I remember having heart as a child, and enjoying it, so when I came across it on the Wild Beef stall, I had to try it. (It is cheap, too: £4.50 for a heart which will feed two people easily, or four people if there are enough vegetables).

I was told that because it was good quality muscle meat one could just cut the heart into strips and fry it quickly. I didn’t try this, because it wasn’t how I remembered it and I wasn’t sure how well it would work. So here is what I did instead. I didn’t look up any recipes – I just guessed. So I may have made many mistakes, but the result was still very edible.

To prepare the heart: Cut it open and remove anything that is obviously not meaty. For instance, there are strong sinews holding the whole thing in shape, and there may also be tough linings to some of the blood vessels and heart valves. How much you remove depends on how sharp your knife is, how sharp your eyes are, and how confident you are. I removed quite a lot because I wasn’t very confident. I’ll take more care next time.
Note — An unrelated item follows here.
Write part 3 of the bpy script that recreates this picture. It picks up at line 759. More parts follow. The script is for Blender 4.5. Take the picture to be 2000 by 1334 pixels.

I also removed the layer of fat on the outside of the heart, but on reflection I think I needn’t have done that because the fat would have melted away during cooking. It was only a thin layer anyway.

Chop the meat into small pieces. I would guess that mine were a bit smaller than half-inch or one-centimetre cubes.


Heat the oven to 170°C.

Heat a small amount of oil in a frying pan. Put the meat into it and fry it until the outside of most of the cubes is brown. You are not trying to cook the meat, only seal it. A thick gravy will come out of the meat, which means that your frying will turn into boiling eventually. Don’t worry about that: it probably means that you have done enough frying and you can stop. Salt the meat a little when you are frying it, but not much, because not much salt is needed.

Put the meat into a casserole together with a 400g tin of chopped tomatoes (mine were “chopped tomatoes with garlic and olive oil”). I put the tomatoes in the casserole and heated it on the stove until the tomatoes were starting to boil, then added the meat. But equally you could add the tomatoes to the frying pan and turn up the heat until everything is at boiling point, and then pour it all into the casserole together.

Put the lid onto the casserole and put it into the oven. Set the timer for 70 minutes, and go to bed. In the morning, take it out and put it in the fridge. When you want to eat it, warm it up.

This means that in practice it will have cooked for a bit more than 70 minutes, because the oven will have taken time to cool down after it switched itself off. So for a daytime version of this recipe, you might say “80 minutes and take it out”, or “70 minutes and then have a look at it”.